Curators Can Build Trust and Relevance with Their Readers Only By Being Ruthless Relevance Evaluators | Content Curation World |

Robin Good: Back in 2010, Mahendra Palsule, wrote an interesting article on the "role of curation in the attention economy".

In it he wrote: "When you share something on any network, you are telling your social circle – “Look at this, this is something I think you will find interesting.”

In essence, you are asking for attention from your followers. Your followers distribute whatever attention currency they have budgeted for you among the things you share.

The attention each item receives depends on the total number of items you share. If you overdo it, you are reducing the value of each shared item...

What the formula doesn’t take into account is that by blindly and indiscriminately increasing one’s ‘give and take’ in social media, one is decreasing the relevance of one’s shares to one’s followers.

By ‘giving back’ to certain people, you’re at the same time ‘taking away’ from your other followers.

When the relevancy of your shares decrease, your reputation and trust declines."

Unless you are a ruthless relevance evaluator of whatever passes in front of your eyes, with an investigator attitude in researching and looking beyond the surface of each news story, the idea of gaining reputation, authority and visibility through curation may be only a trendy illusion.

"Social media tools might indicate you have a large number of followers, your ‘influence’ is ranked highly in terms of numbers, and you become popular as a friendly person. But your followers may not be clicking on the links you tweet or buying the products or services you recommend."

So, rule number one is to have focus and to share only what is truly and verified to be relevant for your audience.

"Curation is such a buzzword these days, that some have gone so far as to dub every act of social media sharing as ‘curation’ – from Foursquare check-ins to Blippy purchases, to Yelp reviews.
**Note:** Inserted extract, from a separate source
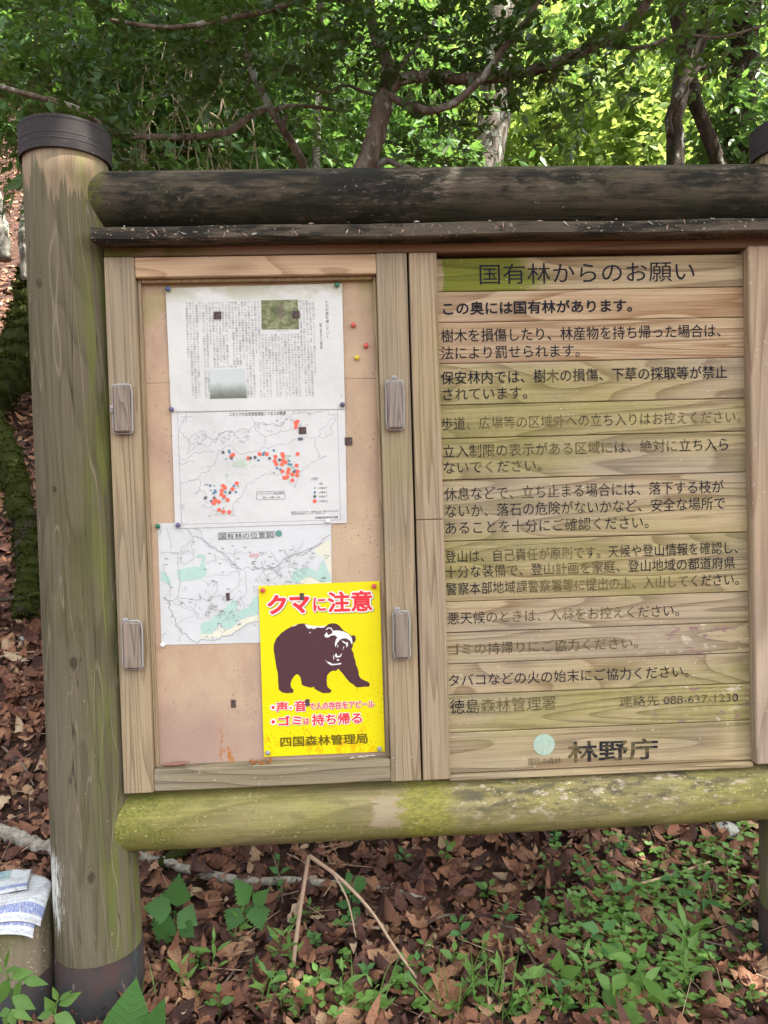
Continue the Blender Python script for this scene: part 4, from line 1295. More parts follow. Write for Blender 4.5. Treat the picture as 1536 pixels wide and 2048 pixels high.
for pts in ([(560, 553), (640, 572), (720, 576), (778, 570), (765, 587), (730, 592), (690, 588), (650, 607), (632, 595), (600, 603), (575, 580)],
            [(845, 622), (900, 618), (960, 630), (1010, 655), (1040, 690), (1052, 745), (1040, 762), (1025, 725), (990, 700), (950, 700), (920, 715), (895, 745), (875, 790), (868, 760), (880, 710), (895, 690), (868, 668), (830, 672), (800, 692), (770, 688), (762, 668), (785, 635), (800, 668), (840, 650)],
            [(775, 610), (800, 588), (835, 592), (852, 625), (845, 632), (828, 602), (802, 597), (785, 615)], [(940, 720), (985, 745), (1000, 735), (1005, 770), (988, 795), (985, 760), (950, 740)],
            [(868, 868), (885, 850), (892, 878), (915, 882), (942, 850), (930, 888), (898, 897), (875, 892)], [(895, 770), (906, 768), (895, 800)], [(955, 785), (966, 783), (950, 825)], [(852, 878), (860, 868), (862, 912), (854, 916)],
            [(885, 915), (910, 912), (915, 925), (895, 932)], [(765, 913), (790, 938), (820, 945), (840, 960), (880, 960), (938, 950), (930, 966), (880, 973), (830, 976), (798, 955)],
            [(418, 582), (470, 560), (495, 556), (455, 575)], [(605, 640), (625, 632), (615, 650)]):
    mb.add(*poly(z0(pts), Y0 - LY * 2))
mb.build("white_highlights", K_WHITE, bear)

# push pins
PIN_COL = {'blue': (0.06, 0.09, 0.2), 'green': (0.03, 0.17, 0.10), 'slate': (0.13, 0.13, 0.22), 'red': (0.6, 0.09, 0.07), 'yellow': (0.7, 0.55, 0.03), 'violet': (0.13, 0.11, 0.25),
           'white': (0.8, 0.8, 0.8), 'grey': (0.3, 0.31, 0.33), 'dark': (0.08, 0.08, 0.13)}
PIN_M = {k: plain("pin_" + k, c, 0.35, 0.5, 0.05) for k, c in PIN_COL.items()}
for (px, py, col, Y, lab) in (
        (337, 579, 'blue', Y1, "blue push pin at the top left corner of the printed article"), (674, 571, 'green', Y1, "green push pin at the top right corner of the printed article"),
        (344, 819, 'slate', Y1, "slate blue push pin where the article's lower left corner meets the survey map"), (685, 810, 'dark', Y1, "dark push pin at the lower right corner of the printed article"),
        (707, 651, 'red', YP, "upper of the two red push pins stuck alone in the hardboard"), (732, 692, 'red', YP, "lower of the two red push pins stuck alone in the hardboard"),
        (714, 716, 'yellow', YP, "yellow push pin stuck alone in the hardboard"), (357, 1050, 'violet', Y2, "violet push pin at the lower left corner of the survey map"),
        (656, 1042, 'white', Y2, "white push pin at the lower right edge of the survey map"), (317, 1052, 'green', Y3, "green push pin at the top left corner of the green patched map"),
        (326, 1289, 'white', Y3, "white push pin at the lower left corner of the green patched map"), (526, 1180, 'red', Y0, "red push pin in the top left corner of the yellow poster"),
        (748, 1172, 'red', Y0, "red push pin in the top right corner of the yellow poster"), (536, 1504, 'grey', Y0, "grey push pin in the lower left corner of the yellow poster"),
        (759, 1496, 'grey', Y0, "grey push pin in the lower right corner of the yellow poster")):
    c = P(px, py, Y)
    v, f = lathe([(0.0018, 0), (0.002, 0.003), (0.0045, 0.0036), (0.0062, 0.005), (0.0062, 0.0068), (0.005, 0.0086), (0.0028, 0.0096)], 0, 0, 16)
    v = np.stack([c[0] + v[:, 0], Y - 0.0006 - v[:, 2], c[2] + v[:, 1]], 1)
    finish(mesh_obj("push_pin", v, f, PIN_M[col], None, True, origin=c), lab, "push pin", "push pins in the display case")


def mark_mat():
    b = NB("mottled_mark")
    n = b.noise(b.co(), 260, 4, 0.7, 0.6)
    return b.done(b.ramp(n, [(0.35, (0.02, 0.012, 0.012)), (0.5, (0.09, 0.055, 0.055)), (0.68, (0.22, 0.15, 0.14))]), 0.6)


M_MARK = mark_mat()  # dark marks of unknown kind, added as thin plates
for (px, py, w, h, Y, lab) in ((435, 631, 15, 15, Y1, "small dark square mark on the left part of the article text"), (592, 629, 15, 15, Y1, "small dark square mark over the edge of the article's green photo"),
                               (605, 861, 15, 14, Y2, "small dark square mark near the red dots at the survey map's top right"), (697, 882, 15, 15, Y2, "small dark square tab over the survey map's right edge"),
                               (456, 1193, 7, 15, Y3, "narrow dark mark on the green patched map"), (604, 1193, 8, 14, Y0 - LY * 4, "narrow dark tab on the poster's top red letters"),
                               (467, 1407, 9, 16, YP, "narrow dark mark on the bare hardboard left of the poster"), (615, 1405, 8, 14, Y0 - LY * 4, "narrow dark tab on the poster's lower red letters")):
    c = P(px, py, Y); s = (DIST + Y) / FPX
    v, f = box(c[0] - w * s / 2, c[0] + w * s / 2, Y - 0.0022, Y - 0.0003, c[2] - h * s / 2, c[2] + h * s / 2, 0.0004)
    finish(mesh_obj("dark_mark", v, f, M_MARK, None, False, origin=c), lab, "tab", "dark marks in the display case")


# ------------------------------------------------------------------ THE GROUND
def Hgt(x, y):
    x = np.asarray(x, float); y = np.asarray(y, float)
    d = np.maximum(0, y - 0.35)
    side = 1 / (1 + np.exp((x - 0.3) * 1.6))              # 1 on the left, 0 on the right
    s = 0.16 + 0.30 * side
    h = s * d + (0.010 + 0.008 * side) * np.minimum(d, 25) ** 2
    far = np.maximum(0, d - 14)
    h = h + 0.5 * far
    h = h + 0.03 * np.sin(2.1 * x + 0.7) * np.sin(1.7 * y) * np.clip(d, 0, 1) + 0.05 * np.sin(0.9 * x + y * 1.1) * np.clip(d - .5, 0, 1)
    h = h + 0.012 * np.sin(9 * x + 3 * y) * np.sin(7 * y - 2 * x)
    return h


def soil_mat():
    b = NB("forest_soil")
    co = b.co()
    n = b.noise(co, 3.5, 6, 0.7)
    c = b.ramp(n, [(0.3, (0.022, 0.014, 0.010)), (0.5, (0.05, 0.03, 0.022)), (0.7, (0.09, 0.055, 0.04))])
    v = b.sep(b.voro(b.map(co, (1, 1, .6)), 26, 'F1', 1, 1))[0]
    c = b.mix(b.math('MULTIPLY', v, 0.6), c, (0.11, 0.055, 0.04))
    h = b.math('ADD', b.noise(co, 60, 5, 0.7), b.voro(co, 30))
    b.bump(h, 0.9, 0.02)
    return b.done(c, 0.95, 0.1)


def axis_pts(lo, hi, fine_lo, fine_hi, fine, grow=1.22):
    p = list(np.arange(fine_lo, fine_hi + 1e-6, fine))
    st = fine
    while p[-1] < hi: st *= grow; p.append(p[-1] + st)
    st = fine
    while p[0] > lo: st *= grow; p.insert(0, p[0] - st)
    return np.array(p)


gx = axis_pts(-120, 120, -3, 2.5, 0.09)
gy = axis_pts(-60, 140, -0.5, 4.5, 0.09)
GX, GY = np.meshgrid(gx, gy)
V = np.stack([GX.ravel(), GY.ravel(), Hgt(GX, GY).ravel()], 1)
nx_, ny_ = len(gx), len(gy)
I, J = np.meshgrid(np.arange(nx_ - 1), np.arange(ny_ - 1))
A = (J * nx_ + I).ravel()
ground = mesh_obj("ground", V, np.stack([A, A + 1, A + nx_ + 1, A + nx_], 1), soil_mat(), None, True)
finish(ground, kind='structure')


# ------------------------------------------------------------------ scattering leaf-shaped faces
def unit(v):
    return v / (np.linalg.norm(v, axis=-1, keepdims=True) + 1e-9)


def scatter(T, TF, pos, ax, nr, L, W, bend=None):
    """copy a template (along, across, up) to every position; ax = leaf axis, nr = approximate normal"""
    T = np.asarray(T, float)
    ax = unit(ax); sd_ = unit(np.cross(nr, ax)); nr = np.cross(ax, sd_)
    n, k = len(pos), len(T)
    L = np.broadcast_to(L, n)[:, None]; W = np.broadcast_to(W, n)[:, None]
    al = T[None, :, 0] * L
    ac = T[None, :, 1] * W
    up = T[None, :, 2] * W
    if bend is not None:
        up = up + bend[:, None] * (T[None, :, 0] ** 2) * L
    v = pos[:, None] + ax[:, None] * al[..., None] + sd_[:, None] * ac[..., None] + nr[:, None] * up[..., None]
    TF = np.asarray(TF, int)
    f = (TF[None] + (np.arange(n) * k)[:, None, None]).reshape(-1, TF.shape[1])
    return v.reshape(-1, 3), f, k


LEAF6 = ([(0, 0, 0), (.3, -.5, .10), (.72, -.36, .08), (1, 0, -.04), (.72, .36, .08), (.3, .5, .10)], [(0, 3, 2, 1), (0, 5, 4, 3)])


def leaf_template(n=7, serr=0.0, widest=0.4, fold=0.14, droop=0.1, tip=1.2):
    """leaf blade made of quads left and right of the midrib"""
    T, F = [], []
    t = np.linspace(0, 1, n)
    w = np.array([max(0.02, (q / widest) ** 0.7 if q < widest else max(0.0, (1 - ((q - widest) / (1 - widest)) ** tip))) for q in t]) * 0.5
    w[0] = 0.04; w[-1] = 0.01
    for i, q in enumerate(t):
        z = -droop * q * q
        ws = w[i]
        back = 0.0
        if serr and 0 < i < n - 1:
            if i % 2: ws = w[i] * (1 + serr); back = 0.02
            else: ws = w[i] * (1 - serr * .5); back = -0.015
        T += [(q, 0, z), (q + back, -ws, z + fold * w[i] * 2), (q + back, ws, z + fold * w[i] * 2)]
    for i in range(n - 1):
        a, b = 3 * i, 3 * (i + 1)
        F += [(a, b, b + 1, a + 1), (a, a + 2, b + 2, b)]
    return T, F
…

I consider some of these examples as annotations or adding meta data to a crowdsourced database.

Considering each act of social media sharing as an act of curation is like considering all sex to be an act of love.

The one way I’ve seen true reputation and influence increase on the social web is when one’s shares are relevant to followers.

This necessitates a brutal and ruthless evaluation.

Is this content relevant to my followers? Irrespective of which influencer wrote it, irrespective of which ‘guru’ endorsed it, the relevance question is of prime consideration in deciding whether I endorse, share and propagate it to my followers."